WRITTEN REQUEST: Copy out exactly the lines from the start of the data to the line containing "COL=sc.collection". Include both.

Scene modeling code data
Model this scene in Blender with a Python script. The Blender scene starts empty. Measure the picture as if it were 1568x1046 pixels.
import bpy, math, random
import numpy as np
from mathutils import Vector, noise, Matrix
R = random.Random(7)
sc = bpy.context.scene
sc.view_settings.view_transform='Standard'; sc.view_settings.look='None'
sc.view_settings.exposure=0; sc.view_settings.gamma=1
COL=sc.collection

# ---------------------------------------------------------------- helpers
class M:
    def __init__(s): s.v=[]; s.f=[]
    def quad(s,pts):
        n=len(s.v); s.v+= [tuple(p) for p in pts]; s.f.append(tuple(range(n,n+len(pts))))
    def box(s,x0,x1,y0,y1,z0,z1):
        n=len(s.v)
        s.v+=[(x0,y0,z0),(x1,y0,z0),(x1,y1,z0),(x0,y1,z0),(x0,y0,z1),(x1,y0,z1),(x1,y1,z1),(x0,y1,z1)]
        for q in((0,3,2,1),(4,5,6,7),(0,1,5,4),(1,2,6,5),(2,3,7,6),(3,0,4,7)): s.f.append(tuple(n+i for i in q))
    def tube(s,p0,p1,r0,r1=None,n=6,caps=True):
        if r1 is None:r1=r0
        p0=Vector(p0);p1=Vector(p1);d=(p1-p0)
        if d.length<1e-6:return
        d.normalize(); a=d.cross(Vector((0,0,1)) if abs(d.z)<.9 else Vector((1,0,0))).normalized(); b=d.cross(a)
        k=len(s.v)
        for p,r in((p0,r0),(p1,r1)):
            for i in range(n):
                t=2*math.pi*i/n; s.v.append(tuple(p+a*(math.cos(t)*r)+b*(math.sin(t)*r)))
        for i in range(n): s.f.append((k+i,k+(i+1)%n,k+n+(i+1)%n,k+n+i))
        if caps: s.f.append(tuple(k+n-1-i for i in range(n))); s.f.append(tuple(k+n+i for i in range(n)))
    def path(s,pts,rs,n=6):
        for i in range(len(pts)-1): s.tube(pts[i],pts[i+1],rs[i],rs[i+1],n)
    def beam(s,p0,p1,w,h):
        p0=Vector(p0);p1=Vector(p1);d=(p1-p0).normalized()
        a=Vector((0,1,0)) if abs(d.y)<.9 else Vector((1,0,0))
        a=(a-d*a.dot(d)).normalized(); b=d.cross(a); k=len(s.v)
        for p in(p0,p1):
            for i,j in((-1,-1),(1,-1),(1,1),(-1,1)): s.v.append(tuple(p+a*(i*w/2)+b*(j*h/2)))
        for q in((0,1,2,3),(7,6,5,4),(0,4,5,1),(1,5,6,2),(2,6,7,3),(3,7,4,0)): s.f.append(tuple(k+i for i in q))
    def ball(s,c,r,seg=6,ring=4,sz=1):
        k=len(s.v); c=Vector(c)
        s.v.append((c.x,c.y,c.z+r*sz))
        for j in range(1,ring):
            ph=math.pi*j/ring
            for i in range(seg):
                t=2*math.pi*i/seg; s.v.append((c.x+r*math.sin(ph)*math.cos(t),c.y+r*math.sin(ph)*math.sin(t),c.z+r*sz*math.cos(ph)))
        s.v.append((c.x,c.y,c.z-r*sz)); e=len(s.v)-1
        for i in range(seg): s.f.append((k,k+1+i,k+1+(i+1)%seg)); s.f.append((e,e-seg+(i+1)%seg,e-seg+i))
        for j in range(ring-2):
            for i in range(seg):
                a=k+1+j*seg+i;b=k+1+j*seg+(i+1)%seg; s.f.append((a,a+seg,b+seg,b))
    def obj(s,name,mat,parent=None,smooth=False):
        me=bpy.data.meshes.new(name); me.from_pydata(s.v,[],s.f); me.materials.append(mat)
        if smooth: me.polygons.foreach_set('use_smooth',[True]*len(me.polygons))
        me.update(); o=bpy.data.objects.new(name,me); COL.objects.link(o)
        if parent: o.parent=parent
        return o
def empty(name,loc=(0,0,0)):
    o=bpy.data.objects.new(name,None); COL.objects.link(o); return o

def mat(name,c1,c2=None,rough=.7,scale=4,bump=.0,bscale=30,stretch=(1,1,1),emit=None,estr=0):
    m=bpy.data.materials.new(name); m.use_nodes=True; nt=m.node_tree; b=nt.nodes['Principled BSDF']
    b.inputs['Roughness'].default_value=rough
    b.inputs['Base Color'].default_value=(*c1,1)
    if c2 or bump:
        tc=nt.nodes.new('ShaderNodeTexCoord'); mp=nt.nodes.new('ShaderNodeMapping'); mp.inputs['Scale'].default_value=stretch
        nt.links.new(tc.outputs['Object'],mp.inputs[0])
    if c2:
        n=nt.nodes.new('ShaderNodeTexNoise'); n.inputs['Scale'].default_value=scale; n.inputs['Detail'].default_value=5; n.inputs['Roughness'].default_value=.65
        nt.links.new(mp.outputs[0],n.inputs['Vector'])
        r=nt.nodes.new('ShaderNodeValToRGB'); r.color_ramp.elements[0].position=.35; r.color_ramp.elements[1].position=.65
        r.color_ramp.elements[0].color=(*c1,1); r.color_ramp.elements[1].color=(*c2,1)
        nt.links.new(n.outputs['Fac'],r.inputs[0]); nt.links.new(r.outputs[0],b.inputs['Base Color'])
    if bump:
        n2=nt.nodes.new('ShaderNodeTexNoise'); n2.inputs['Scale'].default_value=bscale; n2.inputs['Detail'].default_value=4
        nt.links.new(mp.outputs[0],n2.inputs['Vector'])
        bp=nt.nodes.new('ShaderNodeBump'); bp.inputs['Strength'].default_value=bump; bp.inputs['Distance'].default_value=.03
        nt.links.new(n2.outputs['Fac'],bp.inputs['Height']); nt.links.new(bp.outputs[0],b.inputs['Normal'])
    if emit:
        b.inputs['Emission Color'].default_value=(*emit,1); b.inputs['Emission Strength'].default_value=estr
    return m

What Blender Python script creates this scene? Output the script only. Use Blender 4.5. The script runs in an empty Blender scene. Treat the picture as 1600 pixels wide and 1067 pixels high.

SOLUTION TO THE EXERCISE:
Model this scene in Blender with a Python script. The Blender scene starts empty. Measure the picture as if it were 1568x1046 pixels.
import bpy, math, random
import numpy as np
from mathutils import Vector, noise, Matrix
R = random.Random(7)
sc = bpy.context.scene
sc.view_settings.view_transform='Standard'; sc.view_settings.look='None'
sc.view_settings.exposure=0; sc.view_settings.gamma=1
COL=sc.collection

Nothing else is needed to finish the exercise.